Its normalized and clean, but when Im using this in every action inside controller I need to fetch user_id first joust to be able to do a real query I wanted.
Now, I could use account_url for Primary Key, and have all tables relate to that primary key. So when I get URL I already know the Primary key since its in the URL.
Is this a good case to use Primary Key in URL, or Im doing something wrong?
I prefer to always have my primary ID keys as integers for joins. That said, there are a bunch of ways to help make your site snappy.
You could index the account_url column so look ups are more efficient.
Or you could cookie the users ID and use that value instead of querying the database each time. Granted, you would want to do some session tracking so someone can't spoof someone else.
One presumes the user will be in control of the name of the subdomain, so embedding the user ID into the subdomain name probably wouldn't be effective otherwise it is also an option.

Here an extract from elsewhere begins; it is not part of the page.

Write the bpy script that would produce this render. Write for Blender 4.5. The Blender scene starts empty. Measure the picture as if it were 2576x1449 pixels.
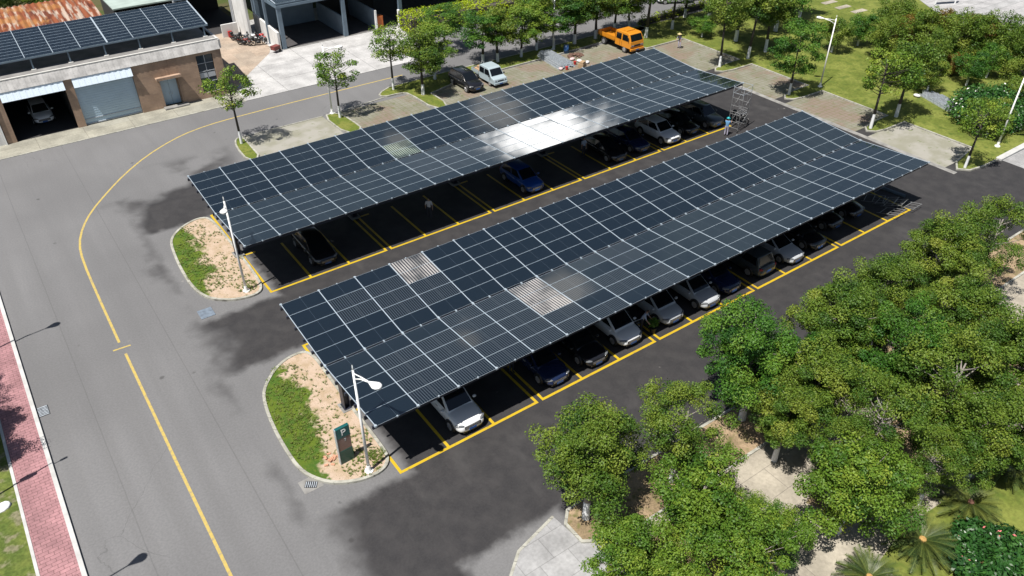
import bpy, bmesh, math, random
import numpy as np
from mathutils import Vector, Matrix
R = math.radians
sc = bpy.context.scene
col = sc.collection
rng = random.Random(7)

# ------------------------------------------------------------------ camera (survey of the yard)
CAM = Vector((-10.7304, -24.7152, 30.7465)); YAW, PITCH, ROLL = 0.61914, 0.63107, -0.00178
FPX = 3057.99/1.55280                      # focal length in units of a 2576 px wide survey grid
fw = Vector((math.sin(YAW)*math.cos(PITCH), math.cos(YAW)*math.cos(PITCH), -math.sin(PITCH)))
rt = Vector((math.cos(YAW), -math.sin(YAW), 0)); up = rt.cross(fw)
c_, s_ = math.cos(ROLL), math.sin(ROLL); rt, up = c_*rt + s_*up, -s_*rt + c_*up
cam_d = bpy.data.cameras.new('camera'); cam = bpy.data.objects.new('camera', cam_d); col.objects.link(cam)
cam_d.sensor_width = 36; cam_d.lens = 36*3057.99/4000; cam_d.clip_start = .5; cam_d.clip_end = 3000
M = Matrix((rt, up, -fw)).transposed().to_4x4(); M.translation = CAM; cam.matrix_world = M
sc.camera = cam
def at(u, v, z=0.0):
    d = rt*((u-1288)/FPX) - up*((v-724.5)/FPX) + fw
    t = (z-CAM.z)/d.z
    return (CAM.x+d.x*t, CAM.y+d.y*t)

# ------------------------------------------------------------------ tagging
def tag(o, label=None, cat=None, group=None, kind=None):
    if label: o['label'] = label
    if cat: o['category'] = cat
    if group: o['group'] = group
    if kind: o['kind'] = kind
    return o
def empty(name, loc, rz=0, label=None, cat=None, group=None):
    o = bpy.data.objects.new(name, None); col.objects.link(o); o.empty_display_size = .3
    o.location = loc; o.rotation_euler = (0, 0, rz); return tag(o, label, cat, group)
def children(o): return [c for c in bpy.data.objects if c.parent == o]
KIDS = {}
def link_copy(o, parent=None):
    c = o.copy(); col.objects.link(c); c.parent = parent
    for k in children(o): link_copy(k, c)
    return c

# ------------------------------------------------------------------ mesh builder
class MB:
    def __init__(s): s.v = []; s.f = []; s.m = []; s.uv = {}
    def add(s, vs, fs, mi=0, mat=None):
        n = len(s.v)
        s.v += [tuple(mat @ Vector(p)) if mat else tuple(p) for p in vs]
        s.f += [tuple(i+n for i in f) for f in fs]; s.m += [mi]*len(fs); return s
    def box(s, a, b, mi=0, mat=None):
        x0, y0, z0 = a; x1, y1, z1 = b
        vs = [(x0,y0,z0),(x1,y0,z0),(x1,y1,z0),(x0,y1,z0),(x0,y0,z1),(x1,y0,z1),(x1,y1,z1),(x0,y1,z1)]
        return s.add(vs, [(0,3,2,1),(4,5,6,7),(0,1,5,4),(1,2,6,5),(2,3,7,6),(3,0,4,7)], mi, mat)
    def bar(s, p, q, w, h, mi=0):          # rectangular bar from p to q
        p, q = Vector(p), Vector(q); d = (q-p); L = d.length; d.normalize()
        u = Vector((0,0,1)) if abs(d.z) < .99 else Vector((1,0,0))
        x = d.cross(u).normalized(); z = x.cross(d)
        m = Matrix((x, d, z)).transposed().to_4x4(); m.translation = p
        return s.box((-w/2, 0, -h/2), (w/2, L, h/2), mi, m)
    def tube(s, pts, rad, n=8, mi=0, cap=True):
        pts = [Vector(p) for p in pts]; k = len(pts)
        if not hasattr(rad, '__len__'): rad = [rad]*k
        vs = []; fs = []
        for i, p in enumerate(pts):
            d = (pts[min(i+1,k-1)]-pts[max(i-1,0)])
            d = d.normalized() if d.length > 1e-9 else Vector((0,0,1))
            a = Vector((0,0,1)) if abs(d.z) < .9 else Vector((1,0,0))
            x = d.cross(a).normalized(); y = d.cross(x)
            for j in range(n):
                t = 2*math.pi*j/n; vs.append(p + x*(rad[i]*math.cos(t)) + y*(rad[i]*math.sin(t)))
        for i in range(k-1):
            for j in range(n):
                a = i*n+j; b = i*n+(j+1) % n; fs.append((a, a+n, b+n, b))
        if cap: fs.append(tuple(range(n))); fs.append(tuple(range((k-1)*n+n-1, (k-1)*n-1, -1)))
        return s.add(vs, fs, mi)
    def cyl(s, c, axis, r, w, n=20, mi=0):
        c = Vector(c); a = Vector(axis).normalized()*w/2; return s.tube([c-a, c+a], r, n, mi)
    def prism(s, poly, z0, z1, mi=0, bottom=False):
        n = len(poly)
        vs = [(x,y,z0) for x,y in poly]+[(x,y,z1) for x,y in poly]
        area = sum(poly[i][0]*poly[(i+1)%n][1]-poly[(i+1)%n][0]*poly[i][1] for i in range(n))
        fs = [(i, (i+1)%n, (i+1)%n+n, i+n) for i in range(n)] + [tuple(range(n, 2*n))]
        if bottom: fs.append(tuple(range(n-1, -1, -1)))
        if area < 0: fs = [tuple(reversed(f)) for f in fs]
        return s.add(vs, fs, mi)
    def strip(s, pts, w, z0, z1, closed=False, mi=0):     # rectangular section swept along a path in plan
        P = [Vector((p[0], p[1])) for p in pts]; n = len(P); L = []; Rr = []
        for i in range(n):
            a = P[(i-1) % n] if (closed or i) else P[0]; b = P[(i+1) % n] if (closed or i < n-1) else P[-1]
            d1 = (P[i]-a); d2 = (b-P[i])
            d1 = d1.normalized() if d1.length > 1e-6 else d2.normalized(); d2 = d2.normalized() if d2.length > 1e-6 else d1
            t = (d1+d2).normalized(); k = max(.5, t.dot(d2)); nn = Vector((-t.y, t.x))*(w/2/k)
            L.append(P[i]+nn); Rr.append(P[i]-nn)
        vs = [(p.x,p.y,z1) for p in L]+[(p.x,p.y,z1) for p in Rr]+[(p.x,p.y,z0) for p in L]+[(p.x,p.y,z0) for p in Rr]
        fs = []
        for i in range(n if closed else n-1):
            j = (i+1) % n
            fs += [(i, i+n, j+n, j), (i+2*n, i, j, j+2*n), (i+n, i+3*n, j+3*n, j+n)]
        if not closed: fs += [(0, 2*n, 3*n, n), (n-1, 2*n-1, 4*n-1, 3*n-1)]
        return s.add(vs, fs, mi)
    def loft(s, rings, mi=0, closed=True, caps=True):
        n = len(rings[0]); vs = [p for r in rings for p in r]; fs = []
        for i in range(len(rings)-1):
            for j in range(n if closed else n-1):
                a = i*n+j; b = i*n+(j+1) % n; fs.append((a, b, b+n, a+n))
        if caps: fs.append(tuple(range(n-1, -1, -1))); fs.append(tuple(range((len(rings)-1)*n, len(rings)*n)))
        return s.add(vs, fs, mi)
    def sphere(s, c, r, mi=0, n=12, m=8, sc3=(1,1,1)):
        rings = []
        for i in range(1, m):
            t = math.pi*i/m
            rings.append([(c[0]+r*sc3[0]*math.sin(t)*math.cos(2*math.pi*j/n), c[1]+r*sc3[1]*math.sin(t)*math.sin(2*math.pi*j/n), c[2]-r*sc3[2]*math.cos(t)) for j in range(n)])
        return s.loft(rings, mi)
    def mesh(s, name, mats, smooth=False):
        me = bpy.data.meshes.new(name); me.from_pydata(s.v, [], s.f)
        for m in (mats if isinstance(mats, (list, tuple)) else [mats]): me.materials.append(m)
        me.polygons.foreach_set('material_index', s.m)
        if smooth: me.polygons.foreach_set('use_smooth', [True]*len(s.f))
        me.update(); return me
    def build(s, name, mats, parent=None, smooth=False, bevel=0, seg=2, sub=0, auto=None):
        me = s.mesh(name, mats, smooth)
        o = bpy.data.objects.new(name, me); col.objects.link(o); o.parent = parent
        if bevel:
            b = o.modifiers.new('bevel', 'BEVEL'); b.width = bevel; b.segments = seg; b.limit_method = 'ANGLE'; b.angle_limit = R(30)
        if sub:
            b = o.modifiers.new('sub', 'SUBSURF'); b.levels = sub; b.render_levels = sub
        if bevel or sub: bake(o)
        return o
def bake(o):
    dg = bpy.context.evaluated_depsgraph_get()
    me = bpy.data.meshes.new_from_object(o.evaluated_get(dg), depsgraph=dg)
    old = o.data; o.modifiers.clear(); me.name = old.name; o.data = me; return o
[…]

You could keep user ID and user account_url in a separate table and cache that table so you don't hit the database for the vast majority of lookups.
My recommendation would be to keep the primary key the integer, index the account_url and identify a page load target time; say completing all database access and page rendering in under 1.500 seconds. When your site starts to respond over your threshold, then you can analyze your site to see where the actual problems lie and address them then.
In general, leave the database normalized as much as possible. If and when you can provably show (using metrics and actual measurements) that you need to denormalize for performance reasons, then think about doing that.
In this case, if you have a m-1 relationship between a domain and a user's account, you can effectively treat the domain as a user ID; you just have to join things in the right way. (and by m-1, I mean a single domain can only be "owned" by 1 user).
The key thing is that you don't need to get the user_id because you can get to it by joining the ACCOUNTS table as needed since it ties the domain to the user_id.
Lastly, to your question about using the domain as the primary key, you can do this, since a domain is required to be "unique", but you have a minimal overhead and much more flexibility by using a surrogate primary key.
You have two totaly separate issues. Mapping Subdomains and pages to a user is the easier of the two. The more difficult issue is "State". You need to create state database (or similar module) to keep track of which user is currently logged in and if they are still logged in when an update is received.
JZ touched on this in his comment. Don't confuse these two issues, they are separate and should betreated as such.